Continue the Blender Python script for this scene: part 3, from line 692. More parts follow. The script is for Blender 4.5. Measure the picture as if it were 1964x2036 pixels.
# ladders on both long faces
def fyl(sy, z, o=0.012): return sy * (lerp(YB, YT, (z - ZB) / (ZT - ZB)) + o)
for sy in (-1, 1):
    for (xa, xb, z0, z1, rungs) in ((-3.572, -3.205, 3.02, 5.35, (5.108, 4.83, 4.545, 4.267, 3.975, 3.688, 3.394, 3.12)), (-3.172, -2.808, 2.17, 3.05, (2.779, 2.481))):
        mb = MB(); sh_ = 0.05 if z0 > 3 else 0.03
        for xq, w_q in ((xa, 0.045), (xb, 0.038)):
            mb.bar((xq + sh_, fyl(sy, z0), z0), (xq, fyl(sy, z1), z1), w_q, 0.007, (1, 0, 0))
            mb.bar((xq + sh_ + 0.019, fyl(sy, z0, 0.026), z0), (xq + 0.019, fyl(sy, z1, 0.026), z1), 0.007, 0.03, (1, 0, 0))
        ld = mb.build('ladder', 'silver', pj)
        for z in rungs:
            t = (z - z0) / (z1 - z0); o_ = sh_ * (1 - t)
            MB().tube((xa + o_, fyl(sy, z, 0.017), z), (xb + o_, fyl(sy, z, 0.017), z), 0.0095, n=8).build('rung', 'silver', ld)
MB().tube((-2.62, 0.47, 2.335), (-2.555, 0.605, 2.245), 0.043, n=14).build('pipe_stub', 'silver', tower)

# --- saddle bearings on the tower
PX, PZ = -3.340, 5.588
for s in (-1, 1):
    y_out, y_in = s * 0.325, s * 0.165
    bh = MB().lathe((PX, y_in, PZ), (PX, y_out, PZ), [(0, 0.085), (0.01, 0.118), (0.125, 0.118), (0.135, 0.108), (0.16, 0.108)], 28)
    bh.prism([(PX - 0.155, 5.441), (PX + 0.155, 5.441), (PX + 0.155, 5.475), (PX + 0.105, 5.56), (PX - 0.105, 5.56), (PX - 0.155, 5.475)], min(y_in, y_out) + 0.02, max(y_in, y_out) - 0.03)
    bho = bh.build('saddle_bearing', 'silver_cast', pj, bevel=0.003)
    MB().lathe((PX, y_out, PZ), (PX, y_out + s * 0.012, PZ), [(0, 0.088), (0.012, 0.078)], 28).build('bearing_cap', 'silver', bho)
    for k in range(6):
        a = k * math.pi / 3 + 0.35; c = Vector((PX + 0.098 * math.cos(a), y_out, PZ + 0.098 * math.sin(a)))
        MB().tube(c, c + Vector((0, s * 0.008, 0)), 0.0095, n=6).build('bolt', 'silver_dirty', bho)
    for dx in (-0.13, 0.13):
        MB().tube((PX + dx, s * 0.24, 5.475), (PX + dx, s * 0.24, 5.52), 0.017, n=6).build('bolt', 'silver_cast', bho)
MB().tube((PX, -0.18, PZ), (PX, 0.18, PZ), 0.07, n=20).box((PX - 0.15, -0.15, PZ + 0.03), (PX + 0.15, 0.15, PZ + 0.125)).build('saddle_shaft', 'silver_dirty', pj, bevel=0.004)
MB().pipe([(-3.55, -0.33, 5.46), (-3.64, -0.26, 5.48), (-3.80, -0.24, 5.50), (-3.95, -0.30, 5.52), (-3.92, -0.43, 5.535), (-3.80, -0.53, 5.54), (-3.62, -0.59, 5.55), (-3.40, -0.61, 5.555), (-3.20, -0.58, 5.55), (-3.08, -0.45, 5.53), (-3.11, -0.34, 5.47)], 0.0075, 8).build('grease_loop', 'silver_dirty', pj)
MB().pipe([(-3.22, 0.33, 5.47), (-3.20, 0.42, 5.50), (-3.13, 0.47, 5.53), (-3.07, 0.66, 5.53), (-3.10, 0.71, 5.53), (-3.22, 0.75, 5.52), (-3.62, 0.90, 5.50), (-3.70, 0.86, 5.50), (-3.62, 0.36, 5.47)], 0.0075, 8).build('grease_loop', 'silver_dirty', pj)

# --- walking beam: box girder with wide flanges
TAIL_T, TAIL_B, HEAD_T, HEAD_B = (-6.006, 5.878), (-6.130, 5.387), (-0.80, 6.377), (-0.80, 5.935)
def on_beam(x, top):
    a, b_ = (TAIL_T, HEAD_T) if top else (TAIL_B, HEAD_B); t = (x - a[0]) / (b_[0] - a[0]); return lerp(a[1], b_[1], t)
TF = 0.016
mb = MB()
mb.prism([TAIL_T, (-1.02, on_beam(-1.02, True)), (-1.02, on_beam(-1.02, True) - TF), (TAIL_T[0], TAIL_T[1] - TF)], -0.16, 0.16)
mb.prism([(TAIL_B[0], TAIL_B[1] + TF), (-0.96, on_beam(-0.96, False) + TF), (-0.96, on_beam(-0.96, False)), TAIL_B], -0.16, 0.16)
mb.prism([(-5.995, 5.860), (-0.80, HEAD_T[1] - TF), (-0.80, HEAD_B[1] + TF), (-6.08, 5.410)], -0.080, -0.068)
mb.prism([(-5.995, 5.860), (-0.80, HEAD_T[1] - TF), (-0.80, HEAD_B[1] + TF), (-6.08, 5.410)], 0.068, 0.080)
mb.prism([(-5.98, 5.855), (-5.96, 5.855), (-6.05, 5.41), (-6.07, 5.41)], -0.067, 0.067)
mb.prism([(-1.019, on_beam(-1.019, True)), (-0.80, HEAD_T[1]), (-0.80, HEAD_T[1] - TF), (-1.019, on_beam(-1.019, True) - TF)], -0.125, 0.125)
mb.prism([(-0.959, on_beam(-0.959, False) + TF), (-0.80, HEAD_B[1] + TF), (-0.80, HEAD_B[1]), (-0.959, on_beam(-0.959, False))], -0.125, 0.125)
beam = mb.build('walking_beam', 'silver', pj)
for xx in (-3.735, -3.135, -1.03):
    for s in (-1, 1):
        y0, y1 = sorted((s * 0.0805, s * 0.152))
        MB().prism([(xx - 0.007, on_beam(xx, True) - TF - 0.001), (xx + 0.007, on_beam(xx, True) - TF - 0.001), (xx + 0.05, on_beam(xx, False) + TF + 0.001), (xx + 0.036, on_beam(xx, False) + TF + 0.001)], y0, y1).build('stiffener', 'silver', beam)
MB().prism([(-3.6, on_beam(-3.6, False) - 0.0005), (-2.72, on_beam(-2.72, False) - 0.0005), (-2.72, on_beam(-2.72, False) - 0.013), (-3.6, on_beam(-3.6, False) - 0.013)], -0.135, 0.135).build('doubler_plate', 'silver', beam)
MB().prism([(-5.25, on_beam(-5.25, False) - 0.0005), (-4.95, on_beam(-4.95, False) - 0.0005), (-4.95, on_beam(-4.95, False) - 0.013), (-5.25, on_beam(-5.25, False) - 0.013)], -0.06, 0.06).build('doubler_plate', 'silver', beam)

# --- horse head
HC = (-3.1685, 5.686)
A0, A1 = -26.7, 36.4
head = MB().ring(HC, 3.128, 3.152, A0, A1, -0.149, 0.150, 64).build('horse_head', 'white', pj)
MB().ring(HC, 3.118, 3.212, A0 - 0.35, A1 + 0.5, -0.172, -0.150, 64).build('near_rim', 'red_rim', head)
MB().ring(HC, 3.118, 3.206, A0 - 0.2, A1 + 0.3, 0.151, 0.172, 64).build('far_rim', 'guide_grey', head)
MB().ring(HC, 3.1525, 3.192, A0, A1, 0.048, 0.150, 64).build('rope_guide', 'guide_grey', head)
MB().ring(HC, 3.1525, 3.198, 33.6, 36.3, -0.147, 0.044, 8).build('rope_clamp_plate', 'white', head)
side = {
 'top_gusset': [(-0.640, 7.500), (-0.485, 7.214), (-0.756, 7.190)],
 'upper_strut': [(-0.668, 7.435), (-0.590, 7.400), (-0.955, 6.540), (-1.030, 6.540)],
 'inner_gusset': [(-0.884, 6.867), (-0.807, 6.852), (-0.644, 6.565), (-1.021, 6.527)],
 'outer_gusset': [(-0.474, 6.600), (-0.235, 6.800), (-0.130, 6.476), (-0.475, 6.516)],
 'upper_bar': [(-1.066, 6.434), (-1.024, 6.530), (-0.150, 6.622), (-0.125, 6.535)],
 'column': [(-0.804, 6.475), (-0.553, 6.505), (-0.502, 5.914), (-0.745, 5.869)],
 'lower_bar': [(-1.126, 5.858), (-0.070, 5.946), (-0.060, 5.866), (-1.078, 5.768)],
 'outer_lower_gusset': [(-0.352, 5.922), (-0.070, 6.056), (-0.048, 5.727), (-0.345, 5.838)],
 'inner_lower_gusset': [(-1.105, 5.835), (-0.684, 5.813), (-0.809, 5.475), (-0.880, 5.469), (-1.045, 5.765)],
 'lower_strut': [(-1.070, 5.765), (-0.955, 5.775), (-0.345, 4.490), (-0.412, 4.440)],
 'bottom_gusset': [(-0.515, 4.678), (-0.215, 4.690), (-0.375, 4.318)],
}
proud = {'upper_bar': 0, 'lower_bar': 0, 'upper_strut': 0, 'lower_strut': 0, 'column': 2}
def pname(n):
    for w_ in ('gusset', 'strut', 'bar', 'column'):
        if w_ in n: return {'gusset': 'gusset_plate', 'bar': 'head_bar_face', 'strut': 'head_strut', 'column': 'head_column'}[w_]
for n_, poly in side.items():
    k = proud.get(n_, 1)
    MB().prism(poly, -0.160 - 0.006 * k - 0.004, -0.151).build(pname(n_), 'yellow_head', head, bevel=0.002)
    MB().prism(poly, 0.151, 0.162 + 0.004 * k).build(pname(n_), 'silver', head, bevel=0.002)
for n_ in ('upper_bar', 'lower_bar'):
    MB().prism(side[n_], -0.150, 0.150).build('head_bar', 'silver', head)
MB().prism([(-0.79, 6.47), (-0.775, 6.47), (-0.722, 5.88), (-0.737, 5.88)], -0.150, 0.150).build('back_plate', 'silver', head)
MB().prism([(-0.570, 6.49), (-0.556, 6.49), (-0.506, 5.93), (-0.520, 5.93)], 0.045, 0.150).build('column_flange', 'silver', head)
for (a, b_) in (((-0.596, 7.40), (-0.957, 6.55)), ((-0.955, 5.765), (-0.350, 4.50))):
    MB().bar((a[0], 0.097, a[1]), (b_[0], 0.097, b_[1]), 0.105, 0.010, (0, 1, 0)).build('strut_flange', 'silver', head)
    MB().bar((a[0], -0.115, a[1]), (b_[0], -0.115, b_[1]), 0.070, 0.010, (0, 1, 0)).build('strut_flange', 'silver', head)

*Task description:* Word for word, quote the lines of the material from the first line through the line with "n=14).build('pipe_stub', 'silver', tower)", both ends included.

*Response below:*
Continue the Blender Python script for this scene: part 3, from line 692. More parts follow. The script is for Blender 4.5. Measure the picture as if it were 1964x2036 pixels.
# ladders on both long faces
def fyl(sy, z, o=0.012): return sy * (lerp(YB, YT, (z - ZB) / (ZT - ZB)) + o)
for sy in (-1, 1):
    for (xa, xb, z0, z1, rungs) in ((-3.572, -3.205, 3.02, 5.35, (5.108, 4.83, 4.545, 4.267, 3.975, 3.688, 3.394, 3.12)), (-3.172, -2.808, 2.17, 3.05, (2.779, 2.481))):
        mb = MB(); sh_ = 0.05 if z0 > 3 else 0.03
        for xq, w_q in ((xa, 0.045), (xb, 0.038)):
            mb.bar((xq + sh_, fyl(sy, z0), z0), (xq, fyl(sy, z1), z1), w_q, 0.007, (1, 0, 0))
            mb.bar((xq + sh_ + 0.019, fyl(sy, z0, 0.026), z0), (xq + 0.019, fyl(sy, z1, 0.026), z1), 0.007, 0.03, (1, 0, 0))
        ld = mb.build('ladder', 'silver', pj)
        for z in rungs:
            t = (z - z0) / (z1 - z0); o_ = sh_ * (1 - t)
            MB().tube((xa + o_, fyl(sy, z, 0.017), z), (xb + o_, fyl(sy, z, 0.017), z), 0.0095, n=8).build('rung', 'silver', ld)
MB().tube((-2.62, 0.47, 2.335), (-2.555, 0.605, 2.245), 0.043, n=14).build('pipe_stub', 'silver', tower)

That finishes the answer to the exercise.